そして、そうであるならば、ここに見る竜蛇とは地勢へのイメージにより生み出された他の竜蛇たちとは異なり、「地勢に〝持たせたかった〟イメージにより生み出された」竜蛇である、ということになる。この視点は先へ行って竜蛇たちの性質に大きな区分をもたらすかもしれない。

memo

黒沼神社(福島市))
黒沼神社(福島市)
リファレンス:昭和のラビット、花を愛し山を歩く画像使用

ところでこの信達湖のヌシの大蛇は、今も祀られている。信夫山の「黒沼神社」がそうである(式内:黒沼神社論社)。ここの黒沼大神が、大蛇だというのだ。

「黒沼神社(福島市)」(webサイト「玄松子の記憶」)

御祭神として欽明天皇の后・石姫皇后を祀るとあるので、先の大蛇を欽明天皇が射倒したという伝系が関係するのだろう。

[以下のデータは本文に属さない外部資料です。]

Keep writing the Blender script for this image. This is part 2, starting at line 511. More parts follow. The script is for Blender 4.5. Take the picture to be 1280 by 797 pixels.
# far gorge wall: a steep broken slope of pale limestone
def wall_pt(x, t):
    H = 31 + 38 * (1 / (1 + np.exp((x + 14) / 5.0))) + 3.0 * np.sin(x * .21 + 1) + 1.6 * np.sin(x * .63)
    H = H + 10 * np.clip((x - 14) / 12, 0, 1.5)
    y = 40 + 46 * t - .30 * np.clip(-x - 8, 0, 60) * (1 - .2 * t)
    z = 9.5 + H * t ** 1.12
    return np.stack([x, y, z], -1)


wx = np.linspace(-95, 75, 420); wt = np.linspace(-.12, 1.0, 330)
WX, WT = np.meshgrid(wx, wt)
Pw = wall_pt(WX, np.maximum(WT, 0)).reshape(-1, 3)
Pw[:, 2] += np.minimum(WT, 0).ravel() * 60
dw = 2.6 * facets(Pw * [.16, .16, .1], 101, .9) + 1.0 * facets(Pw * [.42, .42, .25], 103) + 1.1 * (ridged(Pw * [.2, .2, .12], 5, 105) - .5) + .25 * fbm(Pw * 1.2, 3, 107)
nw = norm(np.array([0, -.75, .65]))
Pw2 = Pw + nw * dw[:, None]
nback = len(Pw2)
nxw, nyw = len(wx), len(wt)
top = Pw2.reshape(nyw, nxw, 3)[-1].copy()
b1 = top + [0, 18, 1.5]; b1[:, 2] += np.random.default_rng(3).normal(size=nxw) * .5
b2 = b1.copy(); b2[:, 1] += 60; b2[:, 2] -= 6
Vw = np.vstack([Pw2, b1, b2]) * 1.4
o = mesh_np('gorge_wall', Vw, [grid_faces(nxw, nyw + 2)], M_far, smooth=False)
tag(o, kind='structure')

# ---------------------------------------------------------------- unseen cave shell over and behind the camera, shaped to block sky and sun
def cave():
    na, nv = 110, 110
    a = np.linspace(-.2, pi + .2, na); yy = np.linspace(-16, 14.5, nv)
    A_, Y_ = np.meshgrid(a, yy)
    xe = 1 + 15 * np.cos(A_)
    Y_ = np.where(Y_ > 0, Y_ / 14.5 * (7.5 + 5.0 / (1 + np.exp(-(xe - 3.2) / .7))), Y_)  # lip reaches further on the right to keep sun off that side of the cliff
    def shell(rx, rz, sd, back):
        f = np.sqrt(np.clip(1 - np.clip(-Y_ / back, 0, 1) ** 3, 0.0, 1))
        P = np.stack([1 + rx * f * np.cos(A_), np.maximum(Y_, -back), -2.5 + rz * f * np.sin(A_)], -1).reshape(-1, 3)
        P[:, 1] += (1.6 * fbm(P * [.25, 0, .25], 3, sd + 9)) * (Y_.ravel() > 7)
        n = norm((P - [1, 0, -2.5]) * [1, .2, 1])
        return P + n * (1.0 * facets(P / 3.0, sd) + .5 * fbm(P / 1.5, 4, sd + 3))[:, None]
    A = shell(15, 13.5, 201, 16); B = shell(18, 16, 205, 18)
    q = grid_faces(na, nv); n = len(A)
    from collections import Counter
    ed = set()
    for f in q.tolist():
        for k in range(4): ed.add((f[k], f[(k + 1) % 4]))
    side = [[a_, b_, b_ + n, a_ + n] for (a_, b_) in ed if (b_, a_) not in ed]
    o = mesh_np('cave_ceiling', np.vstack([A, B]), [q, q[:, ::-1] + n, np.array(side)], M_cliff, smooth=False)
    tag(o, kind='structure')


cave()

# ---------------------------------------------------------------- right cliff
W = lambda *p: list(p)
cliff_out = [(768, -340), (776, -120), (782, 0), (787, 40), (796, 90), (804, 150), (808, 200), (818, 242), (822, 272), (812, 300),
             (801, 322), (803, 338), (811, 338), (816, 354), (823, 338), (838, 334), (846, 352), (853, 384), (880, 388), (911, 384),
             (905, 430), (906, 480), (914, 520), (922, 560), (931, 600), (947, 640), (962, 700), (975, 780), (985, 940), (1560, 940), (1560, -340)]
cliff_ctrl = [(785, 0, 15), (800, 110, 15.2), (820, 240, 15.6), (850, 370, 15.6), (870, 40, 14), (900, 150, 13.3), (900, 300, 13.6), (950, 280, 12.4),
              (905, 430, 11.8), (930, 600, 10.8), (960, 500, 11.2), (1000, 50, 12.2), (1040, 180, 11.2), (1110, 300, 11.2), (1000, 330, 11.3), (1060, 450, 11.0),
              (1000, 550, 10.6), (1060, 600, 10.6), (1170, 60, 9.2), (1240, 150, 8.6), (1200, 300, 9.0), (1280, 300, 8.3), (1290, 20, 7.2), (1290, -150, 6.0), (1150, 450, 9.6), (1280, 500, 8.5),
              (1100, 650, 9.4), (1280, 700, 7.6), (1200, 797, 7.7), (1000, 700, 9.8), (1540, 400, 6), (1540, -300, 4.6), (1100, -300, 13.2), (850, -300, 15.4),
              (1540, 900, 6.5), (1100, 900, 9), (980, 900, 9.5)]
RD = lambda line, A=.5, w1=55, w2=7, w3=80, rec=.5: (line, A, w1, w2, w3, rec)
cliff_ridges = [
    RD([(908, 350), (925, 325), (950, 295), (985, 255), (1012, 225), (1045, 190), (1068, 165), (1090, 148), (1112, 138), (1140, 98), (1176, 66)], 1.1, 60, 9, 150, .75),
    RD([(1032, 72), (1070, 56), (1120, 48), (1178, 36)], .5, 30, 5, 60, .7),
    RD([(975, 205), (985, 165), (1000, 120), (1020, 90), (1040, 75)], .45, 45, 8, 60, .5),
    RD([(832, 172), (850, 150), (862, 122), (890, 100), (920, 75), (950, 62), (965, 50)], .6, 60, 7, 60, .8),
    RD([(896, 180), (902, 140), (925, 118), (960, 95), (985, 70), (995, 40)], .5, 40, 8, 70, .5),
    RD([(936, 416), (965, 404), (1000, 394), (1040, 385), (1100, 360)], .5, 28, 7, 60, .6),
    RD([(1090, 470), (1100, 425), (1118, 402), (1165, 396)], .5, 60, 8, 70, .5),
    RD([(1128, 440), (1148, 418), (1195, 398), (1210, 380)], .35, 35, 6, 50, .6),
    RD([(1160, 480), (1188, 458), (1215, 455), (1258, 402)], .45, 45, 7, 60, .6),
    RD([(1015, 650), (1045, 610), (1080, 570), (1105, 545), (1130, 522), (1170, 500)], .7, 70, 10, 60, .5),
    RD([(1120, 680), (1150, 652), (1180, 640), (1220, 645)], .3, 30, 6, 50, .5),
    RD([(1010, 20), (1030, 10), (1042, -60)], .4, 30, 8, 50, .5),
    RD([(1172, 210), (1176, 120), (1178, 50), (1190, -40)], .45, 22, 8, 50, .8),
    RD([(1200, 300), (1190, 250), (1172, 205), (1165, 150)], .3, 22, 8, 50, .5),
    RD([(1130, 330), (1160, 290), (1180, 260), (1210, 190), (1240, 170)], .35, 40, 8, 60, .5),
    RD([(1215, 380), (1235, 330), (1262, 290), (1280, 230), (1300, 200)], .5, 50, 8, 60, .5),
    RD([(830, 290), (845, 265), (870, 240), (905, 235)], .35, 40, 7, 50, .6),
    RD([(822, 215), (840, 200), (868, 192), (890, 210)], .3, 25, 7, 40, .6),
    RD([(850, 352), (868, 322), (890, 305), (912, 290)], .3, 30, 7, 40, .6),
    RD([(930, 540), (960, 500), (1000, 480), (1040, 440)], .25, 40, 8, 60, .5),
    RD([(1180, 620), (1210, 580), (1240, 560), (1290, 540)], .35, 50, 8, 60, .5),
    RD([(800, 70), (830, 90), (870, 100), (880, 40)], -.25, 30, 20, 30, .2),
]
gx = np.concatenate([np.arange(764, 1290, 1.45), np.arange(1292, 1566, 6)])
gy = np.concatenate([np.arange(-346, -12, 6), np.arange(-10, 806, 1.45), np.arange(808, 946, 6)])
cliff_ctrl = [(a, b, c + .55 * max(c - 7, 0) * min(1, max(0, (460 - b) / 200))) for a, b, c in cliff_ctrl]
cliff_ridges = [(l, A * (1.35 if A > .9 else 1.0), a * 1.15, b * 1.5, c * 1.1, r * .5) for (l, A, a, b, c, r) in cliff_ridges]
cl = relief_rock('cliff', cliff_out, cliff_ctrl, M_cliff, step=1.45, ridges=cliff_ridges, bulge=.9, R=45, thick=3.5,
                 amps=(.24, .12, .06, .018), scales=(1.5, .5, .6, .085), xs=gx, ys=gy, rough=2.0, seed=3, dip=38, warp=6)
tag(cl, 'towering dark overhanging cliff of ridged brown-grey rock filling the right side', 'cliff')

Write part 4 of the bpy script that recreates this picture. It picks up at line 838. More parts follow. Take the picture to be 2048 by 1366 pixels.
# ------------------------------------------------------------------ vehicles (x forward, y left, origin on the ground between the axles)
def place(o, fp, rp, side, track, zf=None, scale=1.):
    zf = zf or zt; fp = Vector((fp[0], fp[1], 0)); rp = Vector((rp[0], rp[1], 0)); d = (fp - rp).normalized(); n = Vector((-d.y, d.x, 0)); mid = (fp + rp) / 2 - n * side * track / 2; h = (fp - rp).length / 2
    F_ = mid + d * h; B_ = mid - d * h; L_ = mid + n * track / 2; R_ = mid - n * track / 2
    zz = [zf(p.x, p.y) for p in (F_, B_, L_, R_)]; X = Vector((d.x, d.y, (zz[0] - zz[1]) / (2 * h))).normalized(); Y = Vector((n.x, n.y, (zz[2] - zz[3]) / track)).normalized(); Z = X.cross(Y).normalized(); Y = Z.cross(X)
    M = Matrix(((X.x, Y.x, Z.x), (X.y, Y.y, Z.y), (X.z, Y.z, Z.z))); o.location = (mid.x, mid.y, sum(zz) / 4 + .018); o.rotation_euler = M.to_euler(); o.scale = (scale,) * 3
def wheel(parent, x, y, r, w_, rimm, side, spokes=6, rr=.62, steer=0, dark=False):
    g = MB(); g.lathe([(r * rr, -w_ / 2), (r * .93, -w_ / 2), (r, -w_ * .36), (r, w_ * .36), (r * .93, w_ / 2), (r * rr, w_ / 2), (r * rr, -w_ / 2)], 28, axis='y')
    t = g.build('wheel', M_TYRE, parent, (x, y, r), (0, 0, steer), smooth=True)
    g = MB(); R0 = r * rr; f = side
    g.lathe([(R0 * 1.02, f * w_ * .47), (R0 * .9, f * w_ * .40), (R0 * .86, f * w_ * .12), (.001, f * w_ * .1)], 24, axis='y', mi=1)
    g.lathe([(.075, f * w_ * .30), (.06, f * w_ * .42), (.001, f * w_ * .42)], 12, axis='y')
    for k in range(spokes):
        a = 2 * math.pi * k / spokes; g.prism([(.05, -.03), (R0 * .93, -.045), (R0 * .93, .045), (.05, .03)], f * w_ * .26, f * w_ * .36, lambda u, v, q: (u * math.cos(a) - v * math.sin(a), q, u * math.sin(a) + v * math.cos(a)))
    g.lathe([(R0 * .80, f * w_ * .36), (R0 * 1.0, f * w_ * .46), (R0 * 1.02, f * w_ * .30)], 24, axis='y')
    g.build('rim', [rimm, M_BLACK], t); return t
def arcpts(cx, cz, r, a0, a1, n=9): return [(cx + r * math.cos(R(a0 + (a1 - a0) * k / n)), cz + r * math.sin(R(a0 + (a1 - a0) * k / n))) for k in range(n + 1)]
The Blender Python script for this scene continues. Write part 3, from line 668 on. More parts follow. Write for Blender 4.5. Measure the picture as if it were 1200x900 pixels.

鳥居に大草鞋が掛けられているのが目につくが、この点に関して少し補足をしておこう。湖の干拓伝説には、一方で巨人伝説の影がある。信達湖も「鬼がたんがら(籠でできた運搬具)を背負って、吾妻山から土を運んで湖水を埋めようとした」という伝説がある(『日本伝説大系』の類話に収録)。二背負いしたところで夜が明けてしまったので鬼は消え、その時運んだ土の分が信夫山なのだそうな。鬼と言うか巨人であろう。おそらく大草鞋の奉納はこの伝説と関係があるのだと思う。